I must admit that I am beginning to long for newspapers again…the paper-kind for those who may be questioning what I mean.
I feel this way because somewhere between the onset of online news and today, we reached and exceeded the tipping point specific to the amount of advertising that invades our reading space. 

No longer is it an enjoyable experience or even convenient to get one’s news from online sources as too many have buried themselves and their readers in pop-ups, slide shows, and blinking banners.  To add to it, much of today’s advertising resembles news stories, themselves, forcing readers to take considerable time to discern what is “real” and what is pure “solicitation.”

It’s a new norm that is “over the top” in scale, in my opinion.  It devalues the reader as well as so many writers who put their “heart and soul” into articles that go unread due to the barriers faulty advertising efforts place between their audiences and their work.  No doubt, funding is required to keep these enterprises going but there is a difference between enough and too much (with too much leading to the loss of your audience to other sites that understand that balance much better than you).
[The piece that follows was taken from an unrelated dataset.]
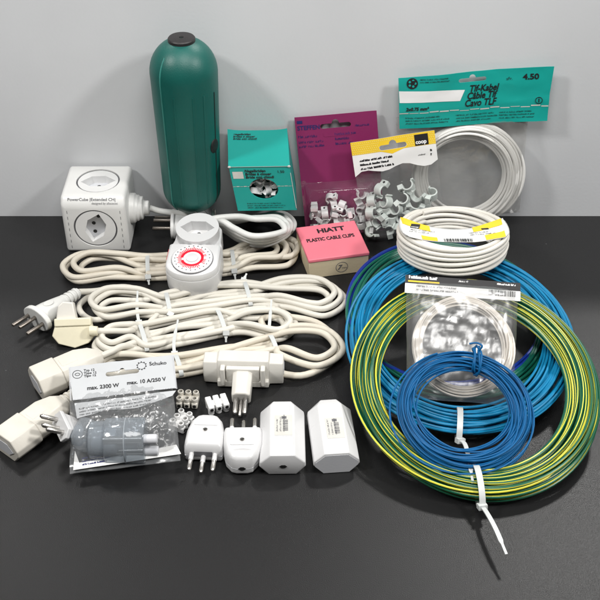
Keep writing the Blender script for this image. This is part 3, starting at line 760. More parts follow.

I  am not alone in my frustration nor thinking on the matter.  The complaints are mounting from countless readers no longer content with the direction online advertising is going nor how it makes them feel as the online consumer. 

The advertising assault needs to end, traded in for a balance that respects readers while allowing online businesses and their advertisers to continue in a way (more modest, perhaps) that will only benefit them in the long run.  

I, daresay, moments like the one pictured above are becoming all too common for many eager to sit with their coffees, eat their croissants, and ingest their morning take on the world via online sources.  

It is a problem that is very real, very insulting to the audience, and inviting of a necessary solution that just may pave the way to the extinction for sites that don’t adjust their ways appropriately.

Remember, we all know of institutions who forgot what they were doing along the way.  First, they buried their clientele.  Then, they buried themselves.